**Work required**.
Write out the material again word for word, dropping any images it holds.

**Provided material**.
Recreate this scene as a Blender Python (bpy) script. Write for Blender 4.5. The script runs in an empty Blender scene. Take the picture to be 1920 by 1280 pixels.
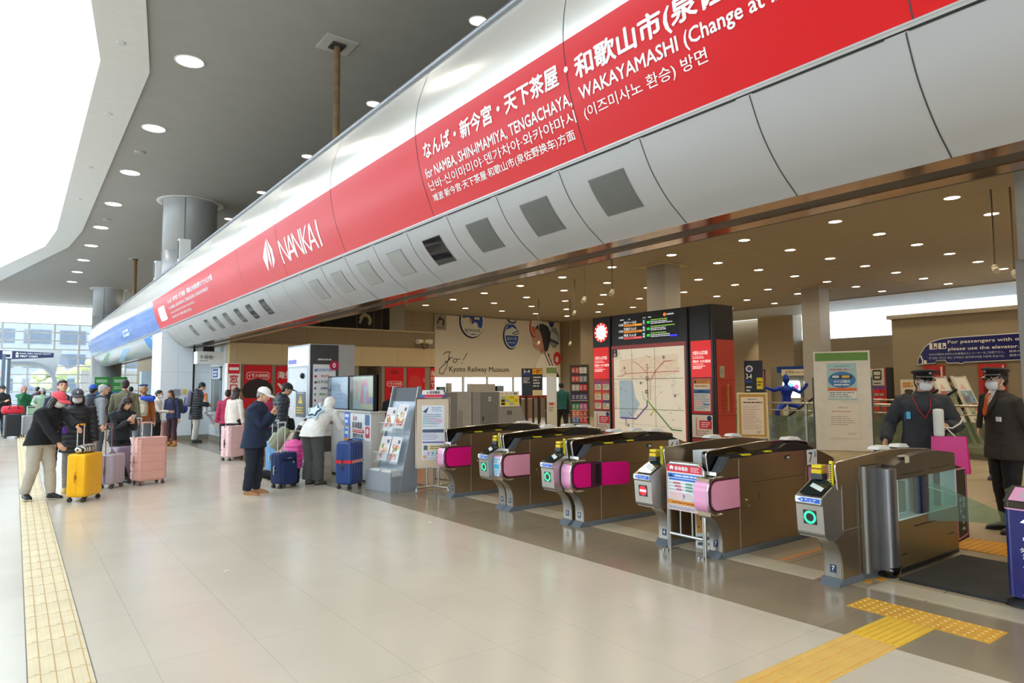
import bpy, bmesh, math, random
import numpy as np
from mathutils import Vector, Matrix

random.seed(7)
SC = bpy.context.scene
COL = SC.collection
# ------------------------------------------------------------------ camera, daylight, exposure
YAW, PITCH, ROLL, FPX = math.radians(36.847), math.radians(3.815), math.radians(-0.37), 1241.9
_f = Vector((math.sin(YAW) * math.cos(PITCH), math.cos(YAW) * math.cos(PITCH), math.sin(PITCH)))
_r0 = Vector((math.cos(YAW), -math.sin(YAW), 0)); _u0 = _r0.cross(_f)
_r = math.cos(ROLL) * _r0 + math.sin(ROLL) * _u0
_u = -math.sin(ROLL) * _r0 + math.cos(ROLL) * _u0
cam = bpy.data.cameras.new('camera'); camo = bpy.data.objects.new('camera', cam); COL.objects.link(camo)
cam.sensor_fit = 'HORIZONTAL'; cam.sensor_width = 36; cam.lens = FPX / 1920 * 36; cam.clip_end = 400; cam.clip_start = .05
camo.matrix_world = Matrix(((_r.x, _u.x, -_f.x, 0), (_r.y, _u.y, -_f.y, 0), (_r.z, _u.z, -_f.z, 1.62), (0, 0, 0, 1)))
SC.camera = camo
W = bpy.data.worlds.new('overcast_sky'); SC.world = W; W.use_nodes = True
_bg = W.node_tree.nodes['Background']; _bg.inputs[0].default_value = (.85, .935, 1, 1); _bg.inputs[1].default_value = 3.4
SC.view_settings.view_transform = 'Standard'; SC.view_settings.look = 'None'
SC.view_settings.exposure = 0.5; SC.view_settings.gamma = 1; SC.view_settings.use_curve_mapping = False
SC.cycles.max_bounces = 7; SC.cycles.diffuse_bounces = 4; SC.cycles.glossy_bounces = 4; SC.cycles.transparent_max_bounces = 10
SC.cycles.caustics_reflective = False; SC.cycles.caustics_refractive = False; SC.cycles.sample_clamp_indirect = 6
LAMP_WARM = (1.0, .85, .62); LAMP_STATION_W = 58; LAMP_HALL_W = 60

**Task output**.
Recreate this scene as a Blender Python (bpy) script. Write for Blender 4.5. The script runs in an empty Blender scene. Take the picture to be 1920 by 1280 pixels.
import bpy, bmesh, math, random
import numpy as np
from mathutils import Vector, Matrix

random.seed(7)
SC = bpy.context.scene
COL = SC.collection
# ------------------------------------------------------------------ camera, daylight, exposure
YAW, PITCH, ROLL, FPX = math.radians(36.847), math.radians(3.815), math.radians(-0.37), 1241.9
_f = Vector((math.sin(YAW) * math.cos(PITCH), math.cos(YAW) * math.cos(PITCH), math.sin(PITCH)))
_r0 = Vector((math.cos(YAW), -math.sin(YAW), 0)); _u0 = _r0.cross(_f)
_r = math.cos(ROLL) * _r0 + math.sin(ROLL) * _u0
_u = -math.sin(ROLL) * _r0 + math.cos(ROLL) * _u0
cam = bpy.data.cameras.new('camera'); camo = bpy.data.objects.new('camera', cam); COL.objects.link(camo)
cam.sensor_fit = 'HORIZONTAL'; cam.sensor_width = 36; cam.lens = FPX / 1920 * 36; cam.clip_end = 400; cam.clip_start = .05
camo.matrix_world = Matrix(((_r.x, _u.x, -_f.x, 0), (_r.y, _u.y, -_f.y, 0), (_r.z, _u.z, -_f.z, 1.62), (0, 0, 0, 1)))
SC.camera = camo
W = bpy.data.worlds.new('overcast_sky'); SC.world = W; W.use_nodes = True
_bg = W.node_tree.nodes['Background']; _bg.inputs[0].default_value = (.85, .935, 1, 1); _bg.inputs[1].default_value = 3.4
SC.view_settings.view_transform = 'Standard'; SC.view_settings.look = 'None'
SC.view_settings.exposure = 0.5; SC.view_settings.gamma = 1; SC.view_settings.use_curve_mapping = False
SC.cycles.max_bounces = 7; SC.cycles.diffuse_bounces = 4; SC.cycles.glossy_bounces = 4; SC.cycles.transparent_max_bounces = 10
SC.cycles.caustics_reflective = False; SC.cycles.caustics_refractive = False; SC.cycles.sample_clamp_indirect = 6
LAMP_WARM = (1.0, .85, .62); LAMP_STATION_W = 58; LAMP_HALL_W = 60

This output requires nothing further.